Any financial institution, according to Kutsoati, relies on two key factors: trust and confidence. Consumers must have both in order for the market to remain stable.

"Suppose I enter FoodMaster and pick a whole lot of groceries … and I'm walking up to the cash register, and I produce a card. I have [the cashier] swipe the card, and I punch in a number and walk out with some groceries," he said. "They have to be confident that the card would have some money ... They have to trust that it is actually true that there is money that will flow into their account, and they will be paid."

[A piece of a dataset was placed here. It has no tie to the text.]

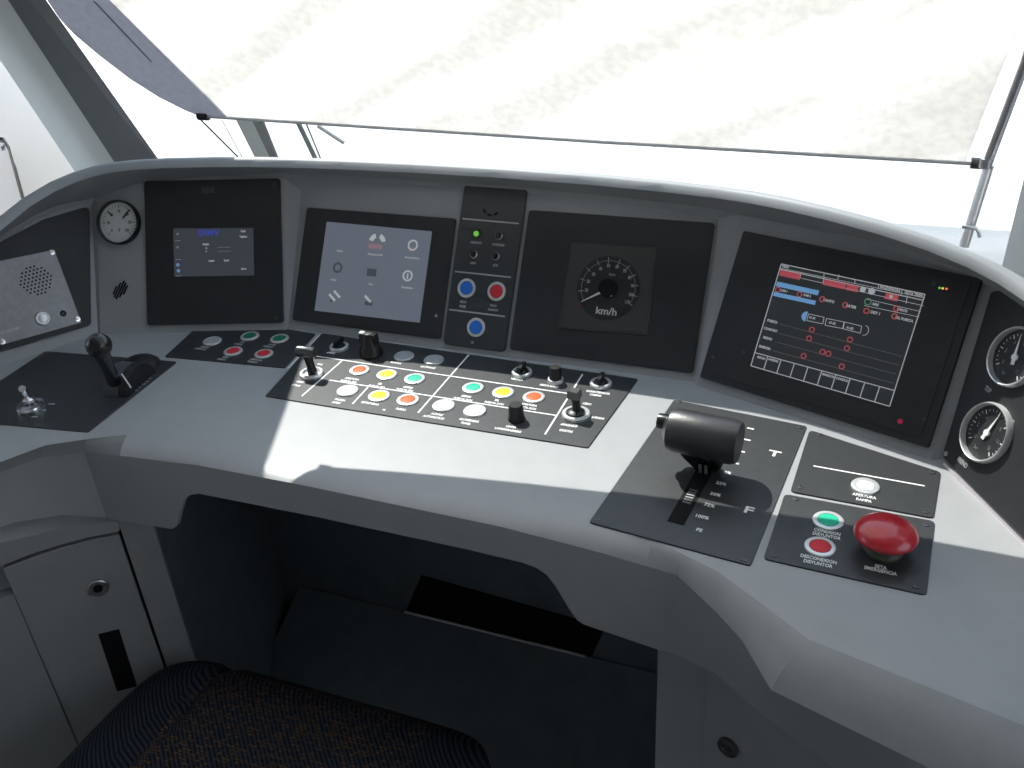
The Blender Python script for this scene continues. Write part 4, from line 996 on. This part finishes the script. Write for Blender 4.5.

According to Kutsoati, the same principle applies to the financial market: When investors begin to lose confidence in their investments and trust in the institutions that hold them, they naturally attempt to remove their money from the market.

He gave the example of a friend of his who works at State Street Corporation, an investment company. When rumors began to swirl last week that large investors would be removing their money from the firm, its stock price began to dip.

"The market opens [at] 9:30 [a.m.], and by noon State Street has dropped from 69 a share to 44 a share," Kutsoati said. "He goes to lunch, he comes back, State Street is sitting at 32 a share. After 30 minutes, it's at 29 a share. And then they put out a statement to deny all of the rumors, and in two hours, between 2:30 and 4:30, State Street recovers to 59."

According to Kutsoati, this is a perfect example of how investors' confidence can severely dictate the financial markets. When the conventional wisdom began doubting the value of mortgages and home investments, investors' confidence dropped severely.

"Such news, in times of uncertainty, is what you need to get all of the dominoes to fall," Kutsoati said.